Voilà pourquoi je ne me suis pas contenté de rendre compte de la souffrance des athlètes LGBT, mais que j’ai aussi voulu montrer un exemple à suivre. L’école L’Odyssée de Moncton, au Nouveau-Brunswick, est remarquable pour ses politiques progressistes et sa tolérance zéro envers l’intimidation.
Le directeur de cette école, Alain Bezeau, lui-même victime d’intimidation lorsqu’il était au secondaire, a tout simplement décidé qu’il ferait tout en son pouvoir pour éradiquer cette plaie dans son établissement. Résultat? Un joueur de l’équipe scolaire de football et un jeune entraîneur adjoint s’affichent ouvertement comme bisexuels. L’entraîneur-chef de cette même équipe ne tolère pas de langage homophobe, et quand il y a un dérapage, il parle aux joueurs de son frère gai qui s’est enlevé la vie vraisemblablement en raison de harcèlement homophobe.
Quand on humanise un groupe opprimé de la société, curieusement, les attitudes changent. Une personne à la fois.

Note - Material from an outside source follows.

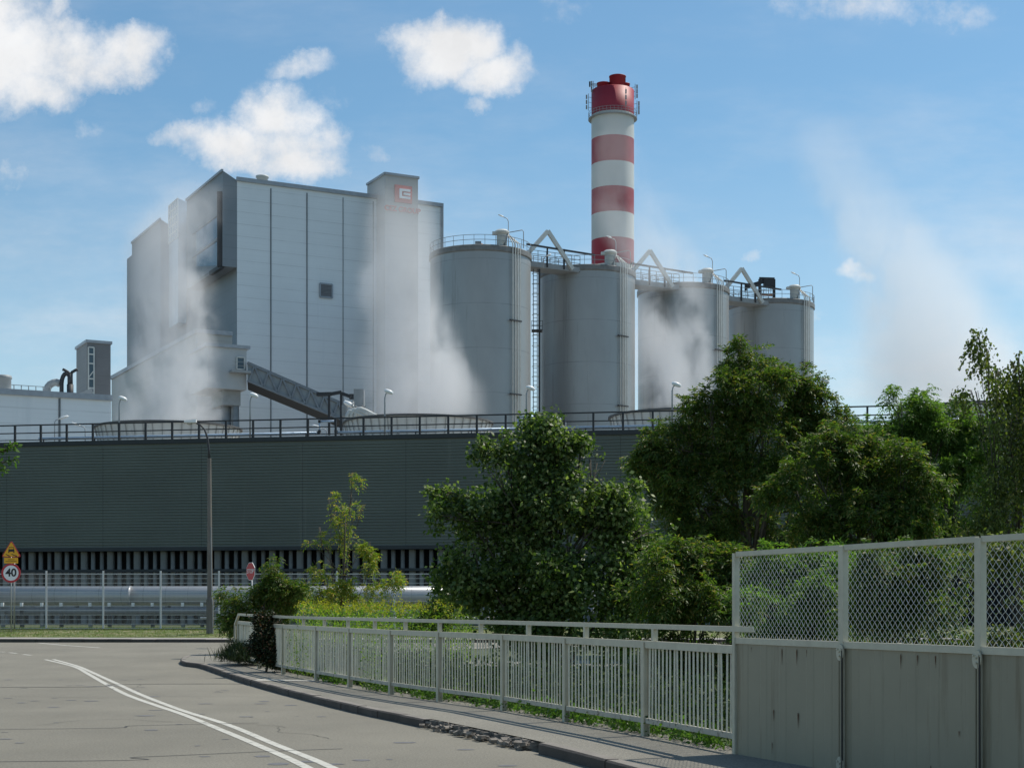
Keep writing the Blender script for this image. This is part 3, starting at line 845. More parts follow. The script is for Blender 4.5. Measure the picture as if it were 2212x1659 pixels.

Ma sexualité est indissociable de mon identité. Elle est ma différence, elle se trouve au cœur de ce que je suis, et au cours de ma vie, j’ai appris à l’aimer et à m’en réjouir. Pour le bien potentiel d’autres membres de la communauté LGBT, pour mon propre bien, je vous invite à m’appeler un cinéaste gai.